In meantime, read more about the Love Point hotel here :
https://easternshorebrent.com/2016/06/26/the-love-point-hotel/
and in my nonfiction book Remembering Kent Island: Stories from the Chesapeake Bay, available at various local retailers and Amazon:
Brent
Former manager Addie Evans Knight was my great aunt, my grandparents Marion and Joseph Evans were also involved in the running of that hotel. See I told you I have stories to tell you. Maybe you and I can work on an article about the people of Grasonville, back when and now.
Take Care
Miss Marion
Miss Marion,I’d be happy to let you guest blog anytime.

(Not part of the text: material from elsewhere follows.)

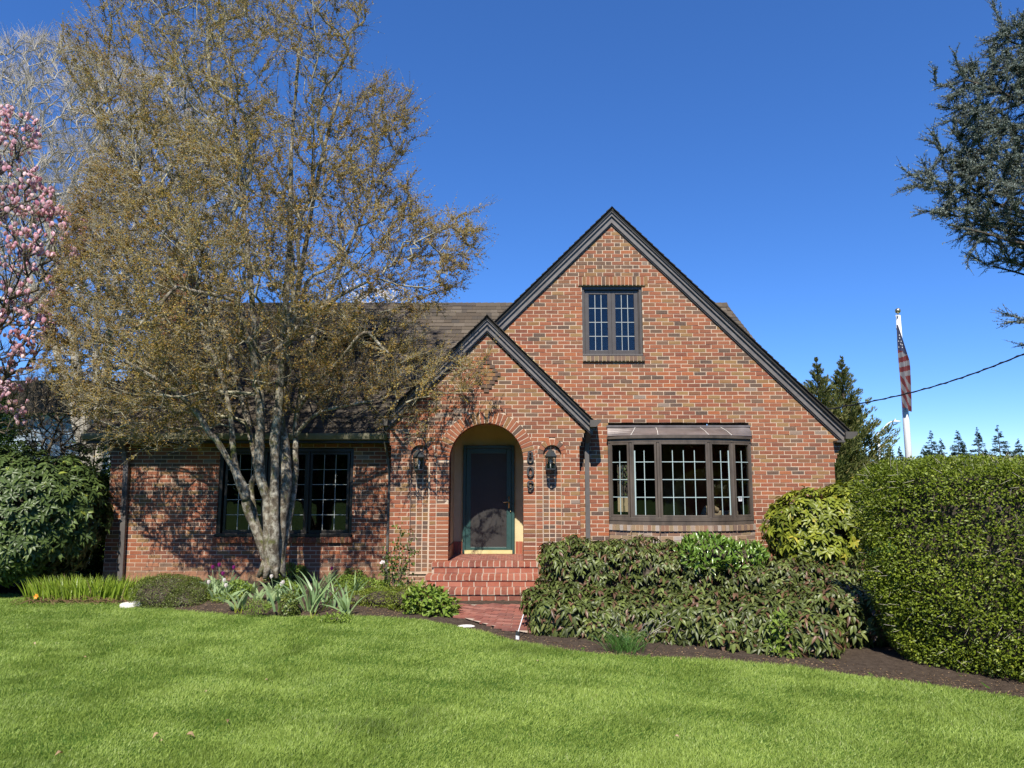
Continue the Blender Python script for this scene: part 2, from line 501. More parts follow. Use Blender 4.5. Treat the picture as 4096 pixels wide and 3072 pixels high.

Why don’t you write a little 500-800 word piece about Grasonville and I’ll post it on easternshorebrent. It’s really cool that Addie Evans Knight was a relation! Check out some of my other blog posts – I covered Kent Narrows in a I think 4 parts, and there’s a lot about Grasonville watermen. Hope you continue to enjoy the blog!
Another great story told by a great storyteller. Loved it, Brent – and the amazing photos and newspaper accounts. You are the Eastern Shore’s treasure.
Thank you, Helen – Hope you had a lovely Thanksgiving.
My father, James E. Raehn, mentioned that the rotating light on top of Truck 14 (pictured in the fire-fighting pictures) was actually melted during the battle…
I have heard that as well. The whole story is in my book A History of the Kent Island Volunteer Fire Department. https://www.amazon.com/History-Kent-Island-Volunteer-Department/dp/1596299819
Thanks for commenting!
Last year I bought a pair of Engine Order Telegraphs [EOT] said to be from one of the larger steam operated Chesapeake Bay Ferries. [An EOT is a clock like device ship captains used to signal the engineer down below decks to set the steam engine’s speed & direction, and the engineer uses one to signal his confirmation. These 2 EOTs were hung on the wall or post, and generally had the appearance of a large brass clock.] If you’ve seen old movies where a captain moves a lever on a dial back & forth, causing a bell to ring, that’s an EOT.
I initially thought these were from the Ferry Norfolk, but after seeing photos of the Norfolk’s pilot house, we know it’s not the same. We are following a lead that these are from the SS Philadelphia, AKA Smokey Joe, that operated from Baltimore to Love Point. The ship received a mechanical overhaul in 1936, and these would have probably dated from that time. I’m hoping to find photographs of either the pilot house or the engine house, showing either EOT in place. Or perhaps find someone who worked on the ‘ol Smokey Joe from 1936 to 1952 when she was scrapped.
If I can document these are from a Chesapeake Bay ferry or another Maryland-based ship, I’m going to try to find a place for them in a Maryland nautical museum.
Sorry its taken so long to get back to you. So interesting – who hasn’t seen those old movies, and now I know that’s an EOT! Very cool – particularly if you have an actual Smokey Joe artifact, I’m sure any nautical or historical museum wold be honored to be able to exhibit something like that. Thank you for taking the time to share that with me and my readers, Bill!
What was the actual physical location of the hotel? I have been told, Rt 18 was built on the rail right-of-way, and when I drive 18, it looks like the railroad would have curved by what is now Pier Ave, and into a large open area. Is this the spot?
Yes, Christopher, that was part of the lawn, I believe. Sorry it took me so long to respond – my best to you!